◆ Do this: Return the lines where the word "scene" occurs.

◆ Given records:
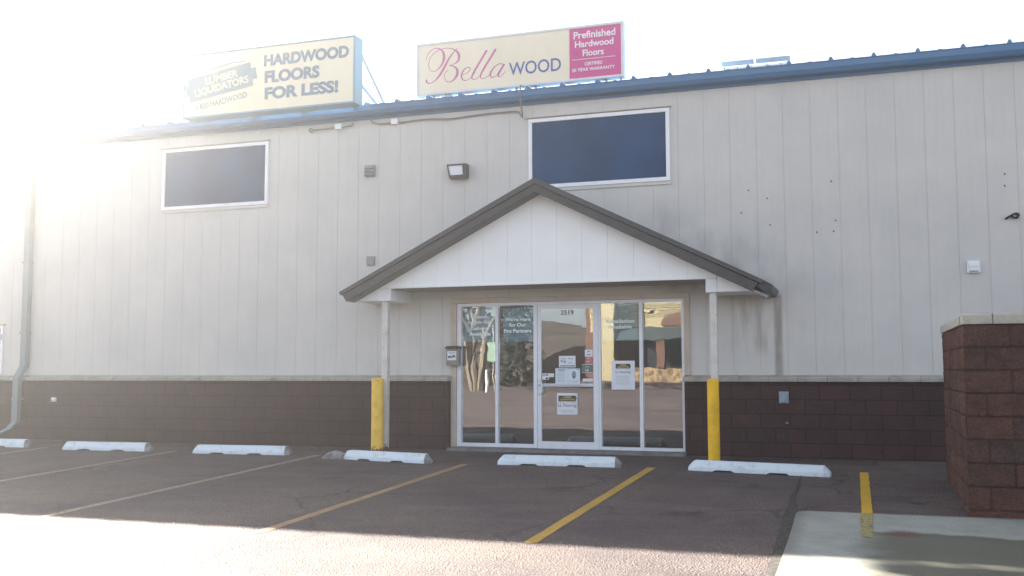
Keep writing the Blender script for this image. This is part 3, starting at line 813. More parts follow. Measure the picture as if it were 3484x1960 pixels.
# board emblem: tilted planks with a short tongue on the right
cx, cz, ra = -5.31, 6.03, R(8.5)
def rotp(pts): return [(cx+u*math.cos(ra)-v_*math.sin(ra), cz+u*math.sin(ra)+v_*math.cos(ra)) for u, v_ in pts]
b = MB(); b.prism(rotp([(-.64, -.20), (.60, -.20), (.60, -.09), (.69, -.09), (.69, .10), (.60, .10), (.60, .21), (-.64, .21), (-.64, .10), (-.70, .10), (-.70, -.09), (-.64, -.09)]), ys_, ys_+.003)
b.prism(rotp([(-.40, .235), (-.1, .265), (.25, .27), (.5, .24), (.5, .255), (.25, .29), (-.1, .285), (-.40, .25)]), ys_, ys_+.003)
b.build('emblem', M['slate_board'], f1)
text('emblem_lettering', 'LUMBER', -5.62, -4.98, 6.055, 6.185, ys_-.003, M['cream1'], f1, bold=.03, rot=ra)
text('emblem_lettering', 'LIQUIDATORS', -5.83, -4.77, 5.88, 6.03, ys_-.003, M['cream1'], f1, bold=.03, rot=ra)
text('emblem_lettering', '1-800-HARDWOOD', -5.80, -4.80, 5.66, 5.76, ys_, M['slate_board'], f1, bold=.01, rot=ra)
for (za, yb, zb2) in ((6.40, .78, 5.61), (5.88, .52, 5.59)):
    for x in (-2.87, -5.95):
        b = MB(); b.tube([(x, -.345, za), (x, yb, zb2)], .028, 8); b.build('brace', M['galv'], S1)
for x in (-5.85, -4.9, -3.95, -3.0):
    b = MB(); b.box(x-.03, x+.03, -.344, .10, 5.49, 5.53); b.box(x-.03, x+.03, .04, .10, 5.50, 5.60); b.build('mounting_bracket', M['galv'], S1)

S2 = sign_box('roof_sign', (-.26, -.1, 5.62), 'cream and crimson roof sign with looping rose script reading Bella WOOD', -1.964, 1.448, 5.623, 6.483, -.10, .055, M['sign_white'], .04)
b = MB(); b.box(-1.924, .598, -.088, -.0805, 5.663, 6.443); f2 = b.build('sign_face', M['cream2'], S2)
b = MB(); b.box(.600, 1.408, -.090, -.0805, 5.663, 6.443); f3 = b.build('sign_face', M['magenta'], S2); f3['label'] = 'crimson panel with white lettering'
yl = -.0915
def zp(px, py):   # digitised stroke point of the script -> metres on the sign face
    u = (px-107)/(2110-107); top = 318+(85-318)*u; bot = 825+(630-825)*u
    return (-1.964+u*3.412, 6.483-(py-top)/(bot-top)*.861)
def stroke(b, pts): b.ribbon([(*zp(x, y), w_*.0017) for x, y, w_ in pts], yl, .003)
b = MB()
stroke(b, [(203, 472, 4), (225, 410, 5), (275, 362, 5), (330, 355, 8), (375, 385, 18), (388, 440, 24), (372, 500, 18), (330, 555, 8), (280, 580, 5), (242, 560, 5), (232, 510, 5), (250, 445, 5), (300, 390, 5), (380, 356, 5), (460, 355, 8), (520, 385, 18), (540, 430, 24), (528, 475, 18), (490, 505, 8), (440, 522, 5)])
stroke(b, [(525, 350, 5), (490, 385, 8), (440, 450, 16), (390, 540, 22), (345, 615, 18), (295, 670, 9), (245, 696, 6), (212, 685, 14), (210, 660, 17)])
stroke(b, [(440, 522, 5), (490, 530, 12), (522, 565, 22), (520, 610, 24), (490, 655, 16), (450, 680, 8), (412, 672, 6), (392, 630, 5), (400, 590, 5), (428, 566, 5)])
stroke(b, [(575, 612, 5), (620, 592, 5), (652, 560, 7), (642, 538, 8), (605, 548, 8), (572, 590, 15), (566, 635, 15), (590, 664, 9), (630, 658, 5), (665, 630, 5), (700, 585, 5)])
stroke(b, [(818, 368, 20), (775, 440, 20), (720, 530, 20), (680, 600, 17), (668, 638, 11), (688, 656, 6), (725, 640, 5), (765, 600, 5)])
stroke(b, [(905, 357, 20), (862, 430, 20), (808, 515, 20), (766, 590, 17), (754, 628, 11), (775, 648, 6), (812, 634, 5), (850, 600, 5)])
stroke(b, [(985, 520, 6), (955, 500, 9), (905, 522, 9), (865, 570, 15), (852, 612, 15), (870, 635, 9), (908, 620, 5), (950, 575, 5)])
stroke(b, [(990, 505, 17), (955, 560, 18), (930, 604, 16), (932, 628, 8), (958, 622, 5), (998, 575, 5)])
b.build('script_lettering', M['pink_ink'], f2)
text('sign_lettering', 'WOOD', -.385, .462, 5.812, 6.018, yl, M['blue_ink'], f2, bold=.008)
yl = -.0935
text('sign_lettering', 'Prefinished', .668, 1.322, 6.278, 6.392, yl, M['white_ink'], f3, bold=.022)
text('sign_lettering', 'Hardwood', .688, 1.292, 6.140, 6.243, yl, M['white_ink'], f3, bold=.022)
text('sign_lettering', 'Floors', .810, 1.142, 5.998, 6.098, yl, M['white_ink'], f3, bold=.022)
b = MB(); b.box(.640, 1.318, yl, yl+.003, 5.950, 5.958); b.build('rule_line', M['white_ink'], f3)
text('sign_lettering', 'CERTIFIED', .838, 1.118, 5.850, 5.903, yl, M['white_ink'], f3, bold=.02)
text('sign_lettering', '50 YEAR WARRANTY', .640, 1.312, 5.766, 5.818, yl, M['white_ink'], f3, bold=.02)
for x in (-1.68, -1.25, -.28, .04, 1.16, 1.39):
    b = MB(); b.box(x-.014, x+.014, -.04, -.01, 5.53, 5.622); b.box(x-.02, x+.02, -.06, .02, 5.528, 5.54); b.build('mounting_leg', M['galv'], S2)
b = MB(); b.box(-1.50, -1.38, -.05, .03, 5.54, 5.622); b.build('power_box', M['sign_white'], S2)

# ------------------------------------------------------------------ fixtures on the wall
# wall pack lamp
t = thing('wall_lamp', (-1.24, 0, 4.35), 'dark bronze box wall lamp with frosted lens beside the right upper window', 'wall lamp')
b = MB(); b.box(-1.395, -1.085, -.035, -.001, 4.245, 4.465); b.build('back_box', M['lamp_body'], t, bevel=.01)
b = MB()
o_ = [(-1.40, -.18, 4.455), (-1.075, -.18, 4.455), (-1.075, -.15, 4.235), (-1.365, -.15, 4.235)]
i_ = [(-1.395, -.035, 4.465), (-1.085, -.035, 4.465), (-1.085, -.035, 4.245), (-1.385, -.035, 4.245)]
n_ = [(-1.375, -.18, 4.430), (-1.135, -.18, 4.430), (-1.135, -.152, 4.285), (-1.35, -.152, 4.285)]
b.add(o_+i_+n_, [(0, 1, 5, 4), (1, 2, 6, 5), (2, 3, 7, 6), (3, 0, 4, 7), (0, 8, 9, 1), (1, 9, 10, 2), (2, 10, 11, 3), (3, 11, 8, 0)])
b.build('housing', M['lamp_body'], t)
b = MB(); b.add([(-1.375, -.168, 4.430), (-1.135, -.168, 4.430), (-1.135, -.142, 4.285), (-1.35, -.142, 4.285)], [(0, 1, 2, 3)])
b.add([(-1.375, -.12, 4.43), (-1.135, -.12, 4.43), (-1.135, -.1, 4.285), (-1.35, -.1, 4.285)], [(0, 1, 2, 3)]); b.build('lens', M['lamp_glass'], t)
# letter drop box
t = thing('mailbox', (-1.31, -.031, 1.29), 'taupe drop box with dark lid and white sticker left of the glass', 'mailbox')
b = MB(); b.box(-1.418, -1.205, -.13, -.034, 1.29, 1.545); b.build('body', M['mail_body'], t, bevel=.006)
b = MB(); b.prism([(-1.432, 1.548), (-1.192, 1.548), (-1.196, 1.588), (-1.225, 1.596), (-1.40, 1.594), (-1.428, 1.575)], -.148, -.034); b.build('lid', M['dark_metal'], t, bevel=.004)
b = MB(); b.box(-1.396, -1.247, -.1325, -.1305, 1.372, 1.512); lb = b.build('sticker', M['paper'], t)
b = MB(); b.box(-1.375, -1.265, -.1345, -.1328, 1.488, 1.493); b.box(-1.375, -1.265, -.1345, -.1328, 1.470, 1.474)
b.prism([(-1.38, 1.402), (-1.262, 1.418), (-1.266, 1.452), (-1.384, 1.438)], -.1345, -.1328)
b.build('sticker_print', M['brown_print'], lb)
text('sticker_lettering', 'LUMBER\nLIQUIDATORS', -1.368, -1.278, 1.412, 1.442, -.1362, M['paper'], lb, th=.0012)
# alarm / light box at the right
t = thing('alarm_box', (6.165, 0, 2.58), 'white rounded square box on the right part of the siding', 'alarm box')
b = MB(); b.box(6.082, 6.248, -.045, -.001, 2.495, 2.665); b.build('housing', M['alu'], t, bevel=.018)
b = MB(); b.box(6.108, 6.222, -.058, -.046, 2.530, 2.635); b.build('cover', M['trim_white'], t, bevel=.006)
b = MB(); b.box(6.108, 6.222, -.060, -.0585, 2.575, 2.579); b.box(6.108, 6.222, -.052, -.046, 2.515, 2.522); b.build('slot', M['conduit'], t)
# outlet cover on the block base
t = thing('outlet_cover', (3.67, -.12, .83), 'grey-blue weatherproof outlet cover on the dark block base', 'outlet')
b = MB(); b.box(3.608, 3.740, -.155, -.121, .748, .912); b.build('back_box', M['grey_box'], t, bevel=.005)
b = MB(); b.box(3.622, 3.715, -.172, -.156, .765, .880); b.build('flap', M['grey_box'], t, bevel=.006)
# spigot and cable
t = thing('spigot', (3.71, -.12, .47), 'small metal pipe stub below the outlet cover', 'pipe stub')
b = MB(); b.tube([(3.712, -.12, .478), (3.712, -.165, .478)], .012, 8); b.tube([(3.695, -.16, .478), (3.728, -.16, .478)], .008, 8); b.build('nozzle', M['galv'], t)
b = MB(); b.tube([(3.708, -.135, .418), (3.706, -.14, .36), (3.700, -.142, .30), (3.693, -.14, .24), (3.688, -.14, .15)], .0105, 8)
tag(b.build('cable', M['black']), 'short black cable hanging down the block base under the pipe stub', 'cable')
# faucet far left
t = thing('faucet_box', (-9.0, -.12, .71), 'small white hose box on the block base near the downspout', 'faucet box')
b = MB(); b.box(-9.07, -8.975, -.16, -.121, .67, .745); b.build('cover', M['trim_white'], t, bevel=.006)
b = MB(); b.tube([(-9.02, -.16, .70), (-9.02, -.19, .69), (-9.02, -.195, .665)], .01, 8); b.build('spout', M['galv'], t)
# cut cable knot at the right edge
b = MB()
k0 = (6.70, 3.255)
b.tube([(6.575, -.03, 3.205), (6.60, -.05, 3.225), (6.625, -.04, 3.24), (6.615, -.03, 3.22)], .014, 7)
for q in range(3):
    pts = [(6.69+(.045-.008*q)*math.cos(a_)*1.2, -.03-.012*q, 3.245+(.034-.006*q)*math.sin(a_)+.008*math.sin(2*a_+q)) for a_ in [k*.55+q for k in range(11)]]
    b.tube(pts, .008, 6)
b.tube([(6.70, -.03, 3.27), (6.72, -.045, 3.25), (6.735, -.03, 3.235)], .012, 6)
b.tube([(6.62, -.01, 3.24), (6.66, -.03, 3.25)], .009, 6)
tag(b.build('cut_cable', M['black']), 'tangled black end of a cut cable sticking out of the siding', 'cable end')
# junction boxes with conduit
t = thing('junction_box', (-3.39, 0, 5.25), 'small white junction box under the eave, nearer the left upper window, on a short conduit', 'junction box', 'junction boxes on conduits under the eave')
b = MB(); b.box(-3.457, -3.335, -.07, -.001, 5.212, 5.302); b.build('box', M['trim_white'], t, bevel=.004)
b = MB(); b.tube([(-3.90, -.01, 5.205), (-3.94, -.04, 5.215), (-3.945, -.045, 5.25), (-3.91, -.05, 5.262), (-3.86, -.045, 5.228), (-3.78, -.035, 5.238), (-3.6, -.03, 5.245), (-3.458, -.03, 5.25)], .0115, 8)
b.tube([(-3.334, -.03, 5.242), (-3.26, -.03, 5.25), (-3.16, -.035, 5.258), (-3.13, -.04, 5.275), (-3.14, -.05, 5.30), (-3.15, -.06, 5.34)], .0115, 8)
b.build('conduit', M['conduit'], t)
t = thing('junction_box', (-2.37, 0, 5.25), 'small white junction box under the eave on the long conduit to the cream sign', 'junction box', 'junction boxes on conduits under the eave')
b = MB(); b.box(-2.431, -2.311, -.07, -.001, 5.212, 5.302); b.build('box', M['trim_white'], t, bevel=.004)
b = MB(); b.tube([(-2.81, -.03, 5.33), (-2.80, -.03, 5.29), (-2.70, -.03, 5.255), (-2.62, -.035, 5.24), (-2.5, -.03, 5.24), (-2.432, -.03, 5.245)], .0115, 8)
b.tube([(-2.31, -.03, 5.235), (-1.99, -.03, 5.249), (-1.76, -.03, 5.252), (-1.49, -.035, 5.229), (-1.33, -.035, 5.225), (-1.10, -.03, 5.241), (-.84, -.03, 5.252), (-.58, -.03, 5.255), (-.325, -.03, 5.253), (-.25, -.035, 5.243), (-.207, -.05, 5.185), (-.175, -.08, 5.135), (-.155, -.12, 5.18), (-.15, -.19, 5.28), (-.15, -.235, 5.38), (-.15, -.24, 5.50), (-.15, -.225, 5.60), (-.15, -.04, 5.618)], .0125, 8)
b.build('conduit', M['conduit'], t)

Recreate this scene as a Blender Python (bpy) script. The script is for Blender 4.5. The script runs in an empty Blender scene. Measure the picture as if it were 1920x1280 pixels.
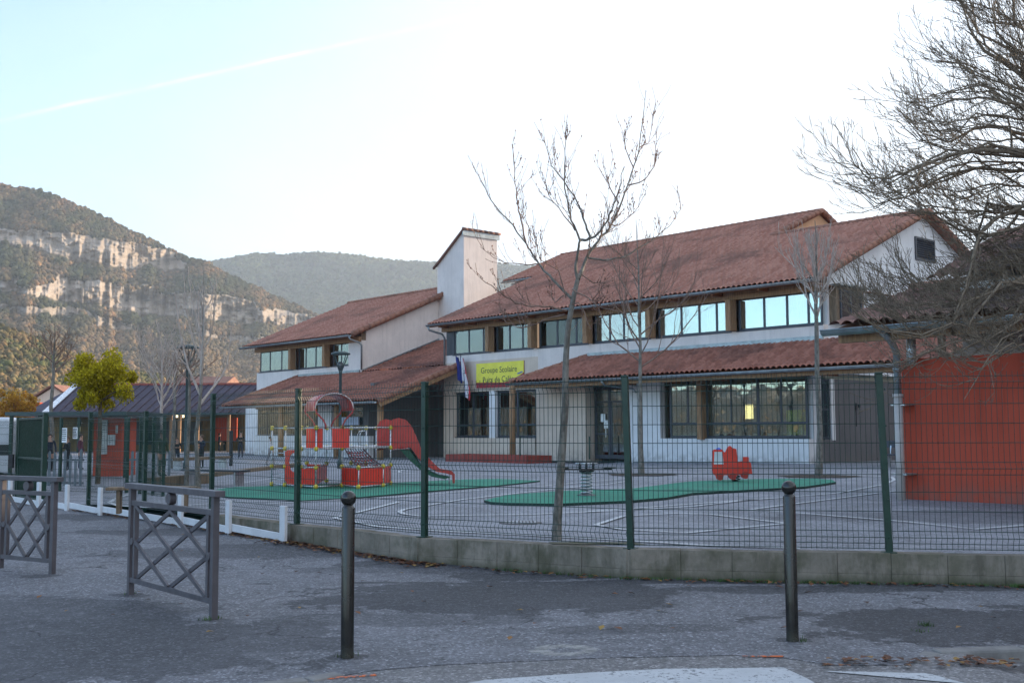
import bpy, math, random
import numpy as np
from mathutils import Vector, Matrix, noise as mnoise
random.seed(7); RNG = np.random.default_rng(7)
sc = bpy.context.scene
COL = sc.collection
R = math.radians
# ------------------------------------------------------------------ camera model (measured from the perspective of the school)
FP = 2050.; HY = 806.; EYE = 1.5
th = math.atan((HY-640)/FP); rl = .004
_R = np.array([1, 0, 0.]); _F = np.array([0, math.cos(th), math.sin(th)]); _U = np.array([0, -math.sin(th), math.cos(th)])
_R2 = _R*math.cos(rl)-_U*math.sin(rl); _U2 = _U*math.cos(rl)+_R*math.sin(rl)
CP = np.array([0, 0, EYE])
def ray(x, y): return _F+_R2*((x-960)/FP)-_U2*((y-640)/FP)
def hz(x, y, z=0.):                                  # a point of the level plane z
    d = ray(x, y); p = CP+d*((z-EYE)/d[2]); return Vector(p)
def at(x, y, Y):                                     # a point at forward distance Y
    d = ray(x, y); return Vector(CP+d*(Y/d[1]))
def S(t): t = min(1., max(0., t)); return t*t*(3-2*t)
def gp(x, y):                                        # playground height
    return .29-.14*S((9-x)/6)*S((y-30)/12)-.2*S((-5-x)/5)*S((30-y)/8)
def gs(x, y):                                        # pavement height
    return .08*S((y-11.6)/3.2)
def pg(x, y):
    z = .29
    for _ in range(8): p = hz(x, y, z); z = gp(p.x, p.y)
    return hz(x, y, z)
def sg(x, y):
    z = 0.
    for _ in range(8): p = hz(x, y, z); z = gs(p.x, p.y)
    return hz(x, y, z)
cam = bpy.data.objects.new('camera', bpy.data.cameras.new('camera')); COL.objects.link(cam)
cam.data.sensor_width = 36; cam.data.lens = 36*FP/1920; cam.data.clip_end = 20000; cam.data.clip_start = .05
M = Matrix(((_R2[0], _U2[0], -_F[0]), (_R2[1], _U2[1], -_F[1]), (_R2[2], _U2[2], -_F[2]))).to_4x4(); M.translation = Vector(CP)
cam.matrix_world = M; sc.camera = cam

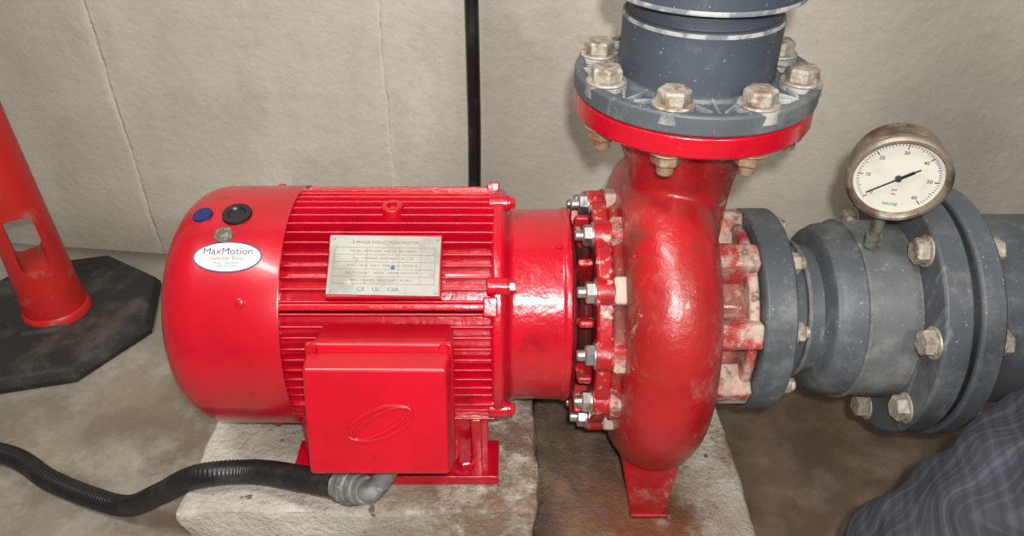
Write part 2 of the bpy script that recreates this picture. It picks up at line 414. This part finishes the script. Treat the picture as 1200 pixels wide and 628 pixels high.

◆ Solution:
Recreate this scene as a Blender Python (bpy) script. The script is for Blender 4.5. The script runs in an empty Blender scene. Measure the picture as if it were 1920x1280 pixels.
sc = bpy.context.scene